Hal tersebut, sambung Samad, merujuk pada pengalamannya saat menjabat sebagai ketua KPK jilid III. Kala itu, dirinya telah berkomitmen untuk memberantas korupsi yang beresiko menyentuh kepentingan pihak lain.
"Saya juga sempat bertanya, kenapa nggak ada perlindungan maksimal kepada pimpinan KPK, karena yang paling beresiko adalah pimpinan KPK. Gubernur seperti Ahok atau Presiden nggak perlu, karena nggak ada yang mau bunuh," kata dia dalam seminar Nasional Pemberantasan Korupsi bertajuk 'Peran Penegak Hukum dalam Memberantas Korupsi' di Balai Sidang Univesitas Indonesia, Depok, Jawa Barat, Sabtu (12/11).

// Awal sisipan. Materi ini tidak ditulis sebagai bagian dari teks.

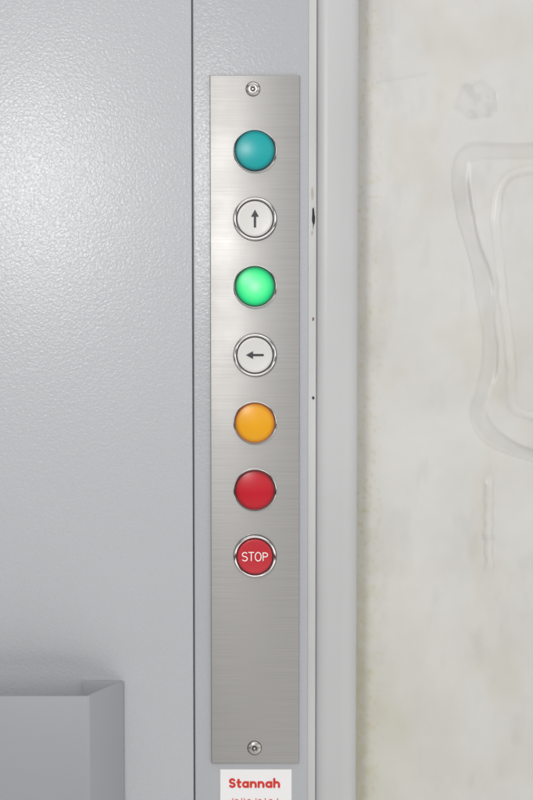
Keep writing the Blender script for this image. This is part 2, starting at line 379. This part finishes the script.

Lebih lanjut, Samad menilai, ancaman yang mengalir kepada pimpinan KPK bisa saja berhenti, bahkan tidak datang, jika saat menjalankan kepemimpinan dilakukan secara normatif. Semisal, dalam kasus dugaan suap pengamanan perkara pelecehan seksual anak di bawah umur dengan terdakwa pedangdut Saipul Jamil, KPK hanya membatasi penyidikan sampai di panitera dan tidak sampai ke majelis hakim yang memimpin perkara.
Meski demikian, menurut Samad, hal tersebut sama saja dengan menghianati amanat rakyat yang diberikan kepada pimpinan KPK.
"Kalau anda biasa-biasa saja memberantas korupsi, anda pasti keluar dari KPK biasa-biasa saja (tanpa ancaman). Tapi kalau anda nggak pandang bulu berantas korupsi, anda pasti dikriminalisasi seperti saya," ujarnya.
"Anda harus melakukan lompatan walau konsekuensi anda bisa dikriminalisasi. Kalau anda mau turun ketua KPK tidak ada, jadilah komisioner KPK yang biasa saja, menjadi anak manis. Saya tidak memilih jalan itu, saya akan jalankan amanat rakyat," tutup Samad menambahkan.